━━━ Data

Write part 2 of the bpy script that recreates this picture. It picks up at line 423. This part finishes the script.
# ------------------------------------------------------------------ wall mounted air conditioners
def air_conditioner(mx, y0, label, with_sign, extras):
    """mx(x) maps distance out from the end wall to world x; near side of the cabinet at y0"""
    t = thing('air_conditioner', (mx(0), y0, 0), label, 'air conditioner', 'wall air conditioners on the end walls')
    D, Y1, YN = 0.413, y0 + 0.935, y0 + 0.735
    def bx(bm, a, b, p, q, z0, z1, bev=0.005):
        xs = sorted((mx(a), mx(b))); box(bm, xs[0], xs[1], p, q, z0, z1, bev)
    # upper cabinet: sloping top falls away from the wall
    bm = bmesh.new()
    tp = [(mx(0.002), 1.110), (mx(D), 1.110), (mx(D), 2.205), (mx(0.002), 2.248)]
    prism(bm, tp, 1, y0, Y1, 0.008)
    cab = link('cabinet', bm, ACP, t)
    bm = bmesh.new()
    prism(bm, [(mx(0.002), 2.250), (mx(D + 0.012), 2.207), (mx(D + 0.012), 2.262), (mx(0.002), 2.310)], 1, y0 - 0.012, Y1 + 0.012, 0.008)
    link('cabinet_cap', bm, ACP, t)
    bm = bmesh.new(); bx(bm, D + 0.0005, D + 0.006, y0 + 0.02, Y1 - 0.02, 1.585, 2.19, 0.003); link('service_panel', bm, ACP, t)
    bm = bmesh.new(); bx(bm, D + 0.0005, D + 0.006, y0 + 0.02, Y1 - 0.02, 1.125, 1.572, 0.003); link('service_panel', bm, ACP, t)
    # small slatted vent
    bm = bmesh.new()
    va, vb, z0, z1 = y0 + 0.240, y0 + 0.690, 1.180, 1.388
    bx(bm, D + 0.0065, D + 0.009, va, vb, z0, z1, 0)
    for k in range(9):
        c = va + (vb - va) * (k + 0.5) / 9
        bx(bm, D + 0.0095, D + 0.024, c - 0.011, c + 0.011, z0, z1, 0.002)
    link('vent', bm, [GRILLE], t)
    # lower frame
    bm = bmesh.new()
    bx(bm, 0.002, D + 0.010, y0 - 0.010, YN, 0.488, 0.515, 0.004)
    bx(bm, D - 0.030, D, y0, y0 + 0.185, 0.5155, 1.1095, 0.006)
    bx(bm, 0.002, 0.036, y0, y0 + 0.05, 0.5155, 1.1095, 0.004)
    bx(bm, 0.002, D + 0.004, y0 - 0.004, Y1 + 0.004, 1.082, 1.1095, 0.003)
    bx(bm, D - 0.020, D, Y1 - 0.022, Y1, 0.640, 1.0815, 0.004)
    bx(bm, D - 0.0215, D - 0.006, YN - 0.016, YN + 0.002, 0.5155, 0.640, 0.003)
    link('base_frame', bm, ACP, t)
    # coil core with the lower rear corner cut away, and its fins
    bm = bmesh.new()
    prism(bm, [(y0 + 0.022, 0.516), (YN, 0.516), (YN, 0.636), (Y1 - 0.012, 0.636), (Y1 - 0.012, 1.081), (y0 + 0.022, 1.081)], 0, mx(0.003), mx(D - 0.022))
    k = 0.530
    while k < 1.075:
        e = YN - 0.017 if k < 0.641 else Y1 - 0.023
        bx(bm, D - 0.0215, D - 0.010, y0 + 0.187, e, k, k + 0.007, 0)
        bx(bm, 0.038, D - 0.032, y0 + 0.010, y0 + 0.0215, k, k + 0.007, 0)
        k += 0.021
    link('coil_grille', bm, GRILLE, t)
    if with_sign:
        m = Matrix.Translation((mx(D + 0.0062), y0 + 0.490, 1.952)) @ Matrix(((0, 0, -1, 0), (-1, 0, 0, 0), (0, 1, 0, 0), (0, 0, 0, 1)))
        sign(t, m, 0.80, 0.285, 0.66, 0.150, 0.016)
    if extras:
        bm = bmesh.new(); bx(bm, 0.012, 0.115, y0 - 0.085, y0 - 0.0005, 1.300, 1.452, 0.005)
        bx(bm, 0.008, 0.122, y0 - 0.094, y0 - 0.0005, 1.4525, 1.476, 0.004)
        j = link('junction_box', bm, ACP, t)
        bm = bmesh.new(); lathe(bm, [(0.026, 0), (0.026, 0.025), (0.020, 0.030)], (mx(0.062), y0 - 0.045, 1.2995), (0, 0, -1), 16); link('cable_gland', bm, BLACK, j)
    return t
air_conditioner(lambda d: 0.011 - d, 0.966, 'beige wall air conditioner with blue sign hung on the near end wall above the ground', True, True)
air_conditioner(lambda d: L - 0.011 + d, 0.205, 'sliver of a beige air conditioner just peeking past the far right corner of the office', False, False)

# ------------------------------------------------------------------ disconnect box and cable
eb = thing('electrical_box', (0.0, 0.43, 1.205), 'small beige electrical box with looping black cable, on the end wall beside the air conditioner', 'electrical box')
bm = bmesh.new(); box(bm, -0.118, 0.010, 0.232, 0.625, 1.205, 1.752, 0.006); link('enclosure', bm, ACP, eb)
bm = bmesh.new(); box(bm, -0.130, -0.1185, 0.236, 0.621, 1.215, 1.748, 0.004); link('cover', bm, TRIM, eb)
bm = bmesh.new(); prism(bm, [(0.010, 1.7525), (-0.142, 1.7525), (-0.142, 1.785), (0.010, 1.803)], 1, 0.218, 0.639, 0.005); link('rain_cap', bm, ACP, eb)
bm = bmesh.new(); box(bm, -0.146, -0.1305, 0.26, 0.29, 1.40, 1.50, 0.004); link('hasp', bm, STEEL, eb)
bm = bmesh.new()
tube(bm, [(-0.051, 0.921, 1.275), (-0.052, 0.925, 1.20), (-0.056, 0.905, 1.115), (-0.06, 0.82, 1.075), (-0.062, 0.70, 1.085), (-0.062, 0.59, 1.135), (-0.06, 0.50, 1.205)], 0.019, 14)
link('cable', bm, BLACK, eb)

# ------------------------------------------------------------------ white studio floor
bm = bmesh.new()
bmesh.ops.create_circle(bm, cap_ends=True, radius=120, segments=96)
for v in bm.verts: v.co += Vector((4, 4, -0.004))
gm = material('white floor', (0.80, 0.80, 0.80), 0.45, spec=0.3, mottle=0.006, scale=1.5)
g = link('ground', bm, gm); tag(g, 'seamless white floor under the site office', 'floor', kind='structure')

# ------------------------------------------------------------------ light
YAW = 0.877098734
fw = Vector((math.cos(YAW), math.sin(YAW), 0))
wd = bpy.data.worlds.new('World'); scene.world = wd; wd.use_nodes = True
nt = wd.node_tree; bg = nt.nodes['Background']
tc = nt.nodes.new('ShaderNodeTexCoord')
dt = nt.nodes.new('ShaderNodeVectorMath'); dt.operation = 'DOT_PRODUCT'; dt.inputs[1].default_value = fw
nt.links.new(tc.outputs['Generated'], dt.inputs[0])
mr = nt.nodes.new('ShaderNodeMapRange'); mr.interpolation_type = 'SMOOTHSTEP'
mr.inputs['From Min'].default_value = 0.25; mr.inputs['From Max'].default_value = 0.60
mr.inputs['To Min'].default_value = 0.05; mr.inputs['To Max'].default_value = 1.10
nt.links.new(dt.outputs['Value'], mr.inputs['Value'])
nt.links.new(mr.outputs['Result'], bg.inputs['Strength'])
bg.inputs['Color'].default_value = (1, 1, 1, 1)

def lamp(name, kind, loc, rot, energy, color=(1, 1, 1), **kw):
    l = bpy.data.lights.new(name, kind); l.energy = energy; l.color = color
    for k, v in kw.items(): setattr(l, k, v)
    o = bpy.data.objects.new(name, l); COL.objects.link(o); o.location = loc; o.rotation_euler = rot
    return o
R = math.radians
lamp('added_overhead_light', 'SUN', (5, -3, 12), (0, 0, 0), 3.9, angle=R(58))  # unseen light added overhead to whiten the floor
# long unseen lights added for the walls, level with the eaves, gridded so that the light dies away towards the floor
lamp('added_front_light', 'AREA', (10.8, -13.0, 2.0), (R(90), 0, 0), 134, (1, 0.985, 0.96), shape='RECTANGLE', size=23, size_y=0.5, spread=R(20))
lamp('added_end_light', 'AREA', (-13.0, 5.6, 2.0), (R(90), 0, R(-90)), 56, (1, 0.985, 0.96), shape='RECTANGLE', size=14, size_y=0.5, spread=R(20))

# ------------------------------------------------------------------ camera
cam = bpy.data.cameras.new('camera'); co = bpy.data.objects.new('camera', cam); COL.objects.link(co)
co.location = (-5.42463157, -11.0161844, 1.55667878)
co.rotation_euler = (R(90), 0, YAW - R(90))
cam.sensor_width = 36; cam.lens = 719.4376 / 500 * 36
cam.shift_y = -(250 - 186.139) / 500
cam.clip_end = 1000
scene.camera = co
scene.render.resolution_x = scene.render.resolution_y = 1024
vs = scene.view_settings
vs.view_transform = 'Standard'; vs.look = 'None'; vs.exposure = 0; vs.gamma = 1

━━━━━━
━━━ Data

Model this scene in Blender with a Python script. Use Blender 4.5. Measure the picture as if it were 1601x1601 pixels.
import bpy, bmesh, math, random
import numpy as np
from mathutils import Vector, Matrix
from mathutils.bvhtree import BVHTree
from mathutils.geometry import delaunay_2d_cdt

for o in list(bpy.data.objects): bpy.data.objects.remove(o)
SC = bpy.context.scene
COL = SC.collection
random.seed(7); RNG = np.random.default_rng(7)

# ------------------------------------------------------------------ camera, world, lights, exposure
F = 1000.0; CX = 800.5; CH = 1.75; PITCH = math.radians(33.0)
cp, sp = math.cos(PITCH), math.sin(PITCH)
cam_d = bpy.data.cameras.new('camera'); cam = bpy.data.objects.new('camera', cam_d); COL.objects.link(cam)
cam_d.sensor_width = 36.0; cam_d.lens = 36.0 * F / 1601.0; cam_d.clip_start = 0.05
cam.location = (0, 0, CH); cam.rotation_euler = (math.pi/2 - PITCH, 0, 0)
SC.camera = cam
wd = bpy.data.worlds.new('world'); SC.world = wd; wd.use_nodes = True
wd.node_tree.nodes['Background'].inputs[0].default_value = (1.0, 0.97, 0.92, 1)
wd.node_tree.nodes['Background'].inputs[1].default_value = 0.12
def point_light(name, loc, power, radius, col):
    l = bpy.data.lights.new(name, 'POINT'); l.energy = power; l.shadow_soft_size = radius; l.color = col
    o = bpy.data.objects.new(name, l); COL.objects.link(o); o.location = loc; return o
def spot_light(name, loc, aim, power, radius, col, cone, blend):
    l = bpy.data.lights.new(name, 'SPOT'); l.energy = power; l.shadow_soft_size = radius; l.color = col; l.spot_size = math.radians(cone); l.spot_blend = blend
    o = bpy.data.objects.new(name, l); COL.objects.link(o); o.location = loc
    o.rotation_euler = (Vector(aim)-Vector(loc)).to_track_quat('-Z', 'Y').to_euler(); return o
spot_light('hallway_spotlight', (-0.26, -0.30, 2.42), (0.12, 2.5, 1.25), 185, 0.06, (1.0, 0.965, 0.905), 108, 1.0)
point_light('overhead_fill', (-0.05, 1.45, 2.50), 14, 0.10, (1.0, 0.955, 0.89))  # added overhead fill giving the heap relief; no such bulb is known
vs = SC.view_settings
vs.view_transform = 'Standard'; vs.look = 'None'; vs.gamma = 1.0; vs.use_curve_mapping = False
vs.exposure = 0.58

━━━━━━

* _Stated exercise_: Say how many lines in the records hold "that", with the number as the whole reply.

* _Solution for this problem_: 2